Sunday, January 25, 2009

The Meating Game

I just took out a book from college, How The Mind Works by Stephen Pinker, one of the first books that got me into reading about evolutionary psychology. It was one of my favorite classes in college and also where I met two terrific friends, Shannon and Eric.

Anyway, a paragraph from the book as it relates to food (and sex):

In all foraging societies, presumably including our ancestors', hunting is overwhelmingly a male activity. Women are encumbered with children, which makes hunting inconvenient, and men are bigger and more adept at killing because of their evolutionary history of killing each other. As a result, males can invest surplus meat in their children by provisioning the children's pregnant or nursing mothers. They also can trade meat with females for plant foods or for sex. Brazen bartering of the carnal for the carnal has been observed in baboons and chimpanzees and is common in foraging peoples. Though people in modern societies are ever-so-more discreet, an exchange of resources for sexual access is still an important part of the interactions between men and women all over the world (...) In any case, we have not lost the association completely.
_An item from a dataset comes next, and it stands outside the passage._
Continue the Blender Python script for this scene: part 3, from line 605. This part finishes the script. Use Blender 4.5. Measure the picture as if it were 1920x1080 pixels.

Miss Manners' Guide to Excruciatingly Correct Behavior advises:
"There are three possible parts to a date, of which at least two must be offered: entertainment, food, and affection. It is customary to begin a series of dates with a great deal of entertainment, a moderate amount of food, and the merest suggestion of affection. As the amount of affection increases, the entertainment can be reduced proportionately. When the affection is the entertainment, we no longer call it dating. Under no circumstances can the food be omitted."